There are usually several cost options to get your ocean containers to the required destination. All-in shipping costs are straightforward enough (first you’ll want to be sure they are, in fact, all-in!), but just because an ocean carrier departs first, does not mean that it’ll get delivered fastest. The transit times for different carriers can vary wildly, so any thoughts that the carrier who picks up first will be the quickest to deliver is a myth that needs busting.

If the goal is to get your container delivered ASAP, then the best choice isn’t always to get your container on the first ship out. Here are some reasons why.

First, ships don’t always travel from point a to point b. Your destination port may actually be point d or e for the vessel! If this is the case, your container may actually be traveling a lot of out-of-route miles with extra stops along the way—both of which slow down delivery time by days or weeks and add to your carbon footprint (something we’ll be talking about in an upcoming blog).

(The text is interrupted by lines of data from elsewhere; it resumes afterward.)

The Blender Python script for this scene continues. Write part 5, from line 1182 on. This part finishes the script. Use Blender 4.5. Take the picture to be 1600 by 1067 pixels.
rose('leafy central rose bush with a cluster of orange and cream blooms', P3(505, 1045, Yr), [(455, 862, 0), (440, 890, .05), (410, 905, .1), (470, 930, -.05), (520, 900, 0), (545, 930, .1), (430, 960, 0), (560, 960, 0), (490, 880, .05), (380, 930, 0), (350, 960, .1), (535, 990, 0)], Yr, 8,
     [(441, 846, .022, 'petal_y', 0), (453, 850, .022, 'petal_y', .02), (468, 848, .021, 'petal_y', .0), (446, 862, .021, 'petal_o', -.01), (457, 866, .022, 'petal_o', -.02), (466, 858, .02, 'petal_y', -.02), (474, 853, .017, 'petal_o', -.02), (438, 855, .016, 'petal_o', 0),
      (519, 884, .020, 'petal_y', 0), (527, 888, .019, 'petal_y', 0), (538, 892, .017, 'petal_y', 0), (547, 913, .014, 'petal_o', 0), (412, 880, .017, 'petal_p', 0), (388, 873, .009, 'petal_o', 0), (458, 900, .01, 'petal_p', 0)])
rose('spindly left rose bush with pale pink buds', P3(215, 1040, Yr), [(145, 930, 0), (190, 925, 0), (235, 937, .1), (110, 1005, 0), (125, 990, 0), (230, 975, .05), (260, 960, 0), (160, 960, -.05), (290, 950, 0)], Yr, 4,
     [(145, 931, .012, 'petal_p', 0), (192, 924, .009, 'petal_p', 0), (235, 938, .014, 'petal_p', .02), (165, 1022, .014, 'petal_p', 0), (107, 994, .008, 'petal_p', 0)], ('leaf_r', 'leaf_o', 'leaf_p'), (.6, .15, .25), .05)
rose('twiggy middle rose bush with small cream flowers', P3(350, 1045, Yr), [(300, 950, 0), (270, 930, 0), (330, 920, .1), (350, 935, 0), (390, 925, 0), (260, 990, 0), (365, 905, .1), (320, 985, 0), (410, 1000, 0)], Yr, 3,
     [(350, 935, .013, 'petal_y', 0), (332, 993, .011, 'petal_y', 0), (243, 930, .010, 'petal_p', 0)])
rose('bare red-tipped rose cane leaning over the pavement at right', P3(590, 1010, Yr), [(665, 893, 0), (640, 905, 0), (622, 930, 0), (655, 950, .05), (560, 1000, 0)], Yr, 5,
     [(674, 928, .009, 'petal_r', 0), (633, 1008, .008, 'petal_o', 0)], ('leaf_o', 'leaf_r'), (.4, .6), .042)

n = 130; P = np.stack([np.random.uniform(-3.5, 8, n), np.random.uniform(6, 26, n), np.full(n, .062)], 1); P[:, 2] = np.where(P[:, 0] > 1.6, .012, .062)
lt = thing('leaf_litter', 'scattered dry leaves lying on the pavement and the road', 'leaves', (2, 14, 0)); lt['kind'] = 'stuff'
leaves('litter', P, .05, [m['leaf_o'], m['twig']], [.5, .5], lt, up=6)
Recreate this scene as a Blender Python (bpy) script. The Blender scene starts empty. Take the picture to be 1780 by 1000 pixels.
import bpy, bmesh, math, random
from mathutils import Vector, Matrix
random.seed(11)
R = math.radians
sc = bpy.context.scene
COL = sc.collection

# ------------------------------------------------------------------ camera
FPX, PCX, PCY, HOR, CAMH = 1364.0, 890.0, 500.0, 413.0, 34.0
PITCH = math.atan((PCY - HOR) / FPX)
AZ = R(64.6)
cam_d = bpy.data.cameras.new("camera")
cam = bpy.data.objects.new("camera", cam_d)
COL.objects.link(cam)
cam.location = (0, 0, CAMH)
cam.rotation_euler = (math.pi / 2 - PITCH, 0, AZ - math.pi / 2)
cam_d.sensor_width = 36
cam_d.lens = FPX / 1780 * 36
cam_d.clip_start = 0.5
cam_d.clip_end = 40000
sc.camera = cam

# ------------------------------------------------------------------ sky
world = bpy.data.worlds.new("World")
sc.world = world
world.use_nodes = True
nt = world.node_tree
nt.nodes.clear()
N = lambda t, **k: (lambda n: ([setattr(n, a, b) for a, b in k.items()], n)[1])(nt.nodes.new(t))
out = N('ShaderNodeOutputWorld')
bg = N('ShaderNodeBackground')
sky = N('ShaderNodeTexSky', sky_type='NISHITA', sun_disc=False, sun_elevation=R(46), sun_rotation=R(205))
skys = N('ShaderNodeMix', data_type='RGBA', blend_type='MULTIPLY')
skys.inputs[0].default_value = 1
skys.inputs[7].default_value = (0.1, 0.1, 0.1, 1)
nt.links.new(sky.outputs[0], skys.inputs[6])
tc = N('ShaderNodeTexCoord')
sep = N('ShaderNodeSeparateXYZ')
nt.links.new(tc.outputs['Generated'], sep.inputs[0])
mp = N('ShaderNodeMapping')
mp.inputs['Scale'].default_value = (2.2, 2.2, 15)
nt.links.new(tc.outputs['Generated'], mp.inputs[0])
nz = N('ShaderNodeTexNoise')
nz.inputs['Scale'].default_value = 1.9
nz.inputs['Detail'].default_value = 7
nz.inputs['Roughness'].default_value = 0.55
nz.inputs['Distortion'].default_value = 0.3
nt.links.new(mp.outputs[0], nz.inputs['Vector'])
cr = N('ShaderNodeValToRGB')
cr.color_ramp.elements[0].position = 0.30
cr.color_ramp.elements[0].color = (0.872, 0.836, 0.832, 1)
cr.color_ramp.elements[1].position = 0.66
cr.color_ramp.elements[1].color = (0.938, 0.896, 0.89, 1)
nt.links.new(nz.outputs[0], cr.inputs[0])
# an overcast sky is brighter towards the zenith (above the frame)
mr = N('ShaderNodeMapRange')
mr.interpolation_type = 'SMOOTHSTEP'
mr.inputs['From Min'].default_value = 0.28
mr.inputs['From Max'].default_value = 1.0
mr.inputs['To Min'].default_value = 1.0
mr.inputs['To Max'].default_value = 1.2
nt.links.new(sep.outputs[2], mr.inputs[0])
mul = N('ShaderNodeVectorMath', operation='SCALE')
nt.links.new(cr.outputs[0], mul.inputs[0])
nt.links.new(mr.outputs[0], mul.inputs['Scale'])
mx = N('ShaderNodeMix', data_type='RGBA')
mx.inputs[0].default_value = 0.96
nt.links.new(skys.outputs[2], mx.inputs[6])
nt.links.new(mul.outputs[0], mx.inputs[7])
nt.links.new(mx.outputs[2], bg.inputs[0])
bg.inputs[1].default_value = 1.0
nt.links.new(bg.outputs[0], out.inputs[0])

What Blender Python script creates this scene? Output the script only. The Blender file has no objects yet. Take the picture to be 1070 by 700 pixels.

Port rotation can also impact transit time. This has to do with the way carriers choose to optimize capacity and efficiency within their own network. The potential for transhipment of your container will almost certainly add time as well.

Lastly, schedule reliability has huge importance. Knowing a carrier’s service performance on a given lane definitely needs to be part of your decision making when comparing carrier options. This means having confidence that a carrier will perform as expected, should also be considered.

Companies should not be quick to assume the next ship available is always the best routing option. Working with a forwarding partner who can offer a range of service (and cost) options, together with visibility tools to track that container, is the best way to get your goods delivered in the required time frame.